__Set problem__
Find the word "part" in the data. Return every line where it appears.
* start Provided material *
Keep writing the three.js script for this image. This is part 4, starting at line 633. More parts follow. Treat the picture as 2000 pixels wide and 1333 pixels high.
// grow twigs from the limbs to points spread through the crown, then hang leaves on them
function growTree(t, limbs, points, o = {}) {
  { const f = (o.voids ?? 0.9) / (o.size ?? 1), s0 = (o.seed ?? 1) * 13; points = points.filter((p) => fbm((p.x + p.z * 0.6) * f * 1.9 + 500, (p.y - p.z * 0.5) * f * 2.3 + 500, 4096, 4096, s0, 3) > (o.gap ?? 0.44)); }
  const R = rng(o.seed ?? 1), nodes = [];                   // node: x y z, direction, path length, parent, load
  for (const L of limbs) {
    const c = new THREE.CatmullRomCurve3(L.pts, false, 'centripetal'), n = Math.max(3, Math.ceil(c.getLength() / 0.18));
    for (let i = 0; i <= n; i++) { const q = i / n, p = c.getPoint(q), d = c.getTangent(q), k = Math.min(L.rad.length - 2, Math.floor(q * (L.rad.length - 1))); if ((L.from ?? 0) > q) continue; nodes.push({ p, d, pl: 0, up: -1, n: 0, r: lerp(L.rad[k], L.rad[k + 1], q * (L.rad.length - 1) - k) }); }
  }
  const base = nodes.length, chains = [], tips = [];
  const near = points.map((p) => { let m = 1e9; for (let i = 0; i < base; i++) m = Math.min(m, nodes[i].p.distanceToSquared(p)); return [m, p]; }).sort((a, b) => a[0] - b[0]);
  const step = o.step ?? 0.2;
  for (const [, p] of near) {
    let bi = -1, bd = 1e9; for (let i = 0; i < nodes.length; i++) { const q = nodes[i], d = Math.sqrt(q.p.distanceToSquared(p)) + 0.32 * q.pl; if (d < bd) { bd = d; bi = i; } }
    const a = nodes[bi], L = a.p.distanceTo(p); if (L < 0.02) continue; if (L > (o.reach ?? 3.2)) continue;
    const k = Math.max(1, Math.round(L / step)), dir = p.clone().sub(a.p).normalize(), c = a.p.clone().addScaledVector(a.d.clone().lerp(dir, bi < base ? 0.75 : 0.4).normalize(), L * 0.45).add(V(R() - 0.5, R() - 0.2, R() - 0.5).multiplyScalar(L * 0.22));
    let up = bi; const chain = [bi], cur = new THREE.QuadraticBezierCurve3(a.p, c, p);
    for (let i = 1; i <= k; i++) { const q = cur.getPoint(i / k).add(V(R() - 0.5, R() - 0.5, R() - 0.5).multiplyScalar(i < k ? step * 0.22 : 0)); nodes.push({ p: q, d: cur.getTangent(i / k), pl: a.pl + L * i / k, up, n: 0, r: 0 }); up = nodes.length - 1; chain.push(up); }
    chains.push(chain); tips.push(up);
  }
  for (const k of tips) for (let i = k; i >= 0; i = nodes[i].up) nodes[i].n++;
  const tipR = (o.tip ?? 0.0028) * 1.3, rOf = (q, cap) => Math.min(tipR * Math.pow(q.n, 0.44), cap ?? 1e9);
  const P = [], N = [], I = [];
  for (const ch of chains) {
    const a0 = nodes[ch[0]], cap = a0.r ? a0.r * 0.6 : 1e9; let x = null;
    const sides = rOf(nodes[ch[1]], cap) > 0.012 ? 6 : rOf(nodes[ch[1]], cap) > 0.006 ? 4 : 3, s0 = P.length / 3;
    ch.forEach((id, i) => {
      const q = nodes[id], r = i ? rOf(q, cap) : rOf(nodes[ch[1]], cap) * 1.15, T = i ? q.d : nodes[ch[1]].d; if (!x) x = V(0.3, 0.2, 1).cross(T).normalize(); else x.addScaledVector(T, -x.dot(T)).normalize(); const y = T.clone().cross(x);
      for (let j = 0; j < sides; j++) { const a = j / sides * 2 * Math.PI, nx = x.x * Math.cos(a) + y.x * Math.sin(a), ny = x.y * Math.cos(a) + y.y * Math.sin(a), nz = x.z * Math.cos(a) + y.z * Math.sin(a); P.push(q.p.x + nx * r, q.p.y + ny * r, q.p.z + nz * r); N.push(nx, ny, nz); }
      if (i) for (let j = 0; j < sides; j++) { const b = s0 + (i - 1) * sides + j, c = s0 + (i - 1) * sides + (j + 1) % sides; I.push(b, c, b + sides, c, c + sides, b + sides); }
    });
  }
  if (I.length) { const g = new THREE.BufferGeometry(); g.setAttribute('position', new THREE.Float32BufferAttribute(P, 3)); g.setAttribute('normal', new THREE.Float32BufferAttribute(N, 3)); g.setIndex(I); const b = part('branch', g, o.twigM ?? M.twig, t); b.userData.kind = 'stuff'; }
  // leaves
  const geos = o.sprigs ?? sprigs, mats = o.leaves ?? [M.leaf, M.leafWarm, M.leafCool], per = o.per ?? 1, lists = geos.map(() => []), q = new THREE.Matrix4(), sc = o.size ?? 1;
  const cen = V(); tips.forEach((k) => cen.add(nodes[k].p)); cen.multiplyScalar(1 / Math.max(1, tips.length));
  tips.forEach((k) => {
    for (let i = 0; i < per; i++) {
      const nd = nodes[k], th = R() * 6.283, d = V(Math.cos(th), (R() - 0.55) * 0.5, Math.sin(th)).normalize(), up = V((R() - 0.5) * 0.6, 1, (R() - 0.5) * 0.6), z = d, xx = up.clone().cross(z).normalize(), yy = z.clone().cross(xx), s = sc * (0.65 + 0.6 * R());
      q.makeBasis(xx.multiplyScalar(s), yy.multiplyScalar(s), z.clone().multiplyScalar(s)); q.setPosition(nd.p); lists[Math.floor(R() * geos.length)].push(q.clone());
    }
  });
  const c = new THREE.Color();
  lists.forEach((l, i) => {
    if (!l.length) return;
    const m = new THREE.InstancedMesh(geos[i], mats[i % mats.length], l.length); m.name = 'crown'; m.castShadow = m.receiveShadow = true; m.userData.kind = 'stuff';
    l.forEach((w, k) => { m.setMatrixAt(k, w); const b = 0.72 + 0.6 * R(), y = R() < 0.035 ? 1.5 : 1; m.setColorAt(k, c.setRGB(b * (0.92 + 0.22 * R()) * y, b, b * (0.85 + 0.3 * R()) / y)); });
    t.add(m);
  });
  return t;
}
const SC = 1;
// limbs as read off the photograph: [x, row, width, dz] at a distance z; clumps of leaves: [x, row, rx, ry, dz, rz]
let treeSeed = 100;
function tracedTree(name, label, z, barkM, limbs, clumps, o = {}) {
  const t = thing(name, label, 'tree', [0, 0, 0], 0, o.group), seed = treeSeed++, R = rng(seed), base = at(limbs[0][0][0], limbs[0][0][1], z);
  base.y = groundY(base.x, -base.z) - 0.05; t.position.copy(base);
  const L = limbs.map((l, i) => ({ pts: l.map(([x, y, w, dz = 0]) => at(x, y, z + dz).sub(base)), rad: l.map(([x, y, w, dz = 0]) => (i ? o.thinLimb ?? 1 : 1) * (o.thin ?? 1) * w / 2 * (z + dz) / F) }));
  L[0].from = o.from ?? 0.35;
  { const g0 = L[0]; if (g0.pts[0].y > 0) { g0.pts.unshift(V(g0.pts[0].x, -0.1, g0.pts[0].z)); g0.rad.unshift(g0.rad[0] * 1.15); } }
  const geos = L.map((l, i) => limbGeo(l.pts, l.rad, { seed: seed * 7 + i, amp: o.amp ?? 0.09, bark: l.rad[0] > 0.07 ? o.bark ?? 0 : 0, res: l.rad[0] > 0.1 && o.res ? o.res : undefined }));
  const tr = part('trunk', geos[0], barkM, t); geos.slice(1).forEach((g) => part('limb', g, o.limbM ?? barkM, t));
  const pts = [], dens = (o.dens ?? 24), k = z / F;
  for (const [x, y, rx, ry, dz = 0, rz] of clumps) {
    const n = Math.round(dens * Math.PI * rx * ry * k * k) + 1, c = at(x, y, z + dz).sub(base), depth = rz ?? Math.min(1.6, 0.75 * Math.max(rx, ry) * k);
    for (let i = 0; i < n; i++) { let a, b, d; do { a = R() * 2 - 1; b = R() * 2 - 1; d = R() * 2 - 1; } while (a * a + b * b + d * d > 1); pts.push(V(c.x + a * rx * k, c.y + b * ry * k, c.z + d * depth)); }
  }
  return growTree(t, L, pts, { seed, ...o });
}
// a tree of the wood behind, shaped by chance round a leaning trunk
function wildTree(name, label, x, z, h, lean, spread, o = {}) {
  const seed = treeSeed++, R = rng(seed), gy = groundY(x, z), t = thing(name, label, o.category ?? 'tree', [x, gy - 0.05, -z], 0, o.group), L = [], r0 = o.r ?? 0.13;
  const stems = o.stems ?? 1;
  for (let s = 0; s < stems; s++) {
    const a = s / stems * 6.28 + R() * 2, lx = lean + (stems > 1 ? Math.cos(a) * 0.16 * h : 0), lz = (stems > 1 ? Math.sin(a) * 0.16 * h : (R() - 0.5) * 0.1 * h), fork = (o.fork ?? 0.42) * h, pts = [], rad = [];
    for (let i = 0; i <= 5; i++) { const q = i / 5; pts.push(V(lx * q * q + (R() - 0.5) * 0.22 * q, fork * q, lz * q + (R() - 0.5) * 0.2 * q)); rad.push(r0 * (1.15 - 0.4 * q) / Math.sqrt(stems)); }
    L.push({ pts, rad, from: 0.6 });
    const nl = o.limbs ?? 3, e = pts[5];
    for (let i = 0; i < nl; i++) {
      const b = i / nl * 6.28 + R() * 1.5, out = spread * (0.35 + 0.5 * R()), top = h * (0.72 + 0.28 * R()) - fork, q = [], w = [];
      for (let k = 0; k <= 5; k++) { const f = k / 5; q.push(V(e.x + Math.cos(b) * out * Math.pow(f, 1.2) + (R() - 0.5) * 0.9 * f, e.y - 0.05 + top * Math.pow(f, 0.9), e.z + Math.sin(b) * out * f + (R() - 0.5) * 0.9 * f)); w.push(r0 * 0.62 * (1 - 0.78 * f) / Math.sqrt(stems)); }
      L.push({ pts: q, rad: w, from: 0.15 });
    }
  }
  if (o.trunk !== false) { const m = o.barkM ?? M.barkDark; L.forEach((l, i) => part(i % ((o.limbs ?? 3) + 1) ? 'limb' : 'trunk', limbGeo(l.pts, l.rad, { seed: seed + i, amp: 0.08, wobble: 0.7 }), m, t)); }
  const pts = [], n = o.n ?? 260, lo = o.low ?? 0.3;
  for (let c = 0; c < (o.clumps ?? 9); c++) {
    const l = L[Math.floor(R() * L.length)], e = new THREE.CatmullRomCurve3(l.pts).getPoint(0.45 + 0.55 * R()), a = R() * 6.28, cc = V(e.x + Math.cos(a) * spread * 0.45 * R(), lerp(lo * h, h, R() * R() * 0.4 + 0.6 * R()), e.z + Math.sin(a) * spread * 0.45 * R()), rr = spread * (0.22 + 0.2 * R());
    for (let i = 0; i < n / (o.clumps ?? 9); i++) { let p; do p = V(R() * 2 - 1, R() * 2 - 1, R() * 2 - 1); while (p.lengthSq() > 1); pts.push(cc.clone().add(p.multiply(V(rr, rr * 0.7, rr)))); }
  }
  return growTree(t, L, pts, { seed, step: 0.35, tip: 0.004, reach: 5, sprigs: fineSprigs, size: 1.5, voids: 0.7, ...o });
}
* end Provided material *
__The reply__
Keep writing the three.js script for this image. This is part 4, starting at line 633. More parts follow. Treat the picture as 2000 pixels wide and 1333 pixels high.
  if (I.length) { const g = new THREE.BufferGeometry(); g.setAttribute('position', new THREE.Float32BufferAttribute(P, 3)); g.setAttribute('normal', new THREE.Float32BufferAttribute(N, 3)); g.setIndex(I); const b = part('branch', g, o.twigM ?? M.twig, t); b.userData.kind = 'stuff'; }
  const tr = part('trunk', geos[0], barkM, t); geos.slice(1).forEach((g) => part('limb', g, o.limbM ?? barkM, t));
  if (o.trunk !== false) { const m = o.barkM ?? M.barkDark; L.forEach((l, i) => part(i % ((o.limbs ?? 3) + 1) ? 'limb' : 'trunk', limbGeo(l.pts, l.rad, { seed: seed + i, amp: 0.08, wobble: 0.7 }), m, t)); }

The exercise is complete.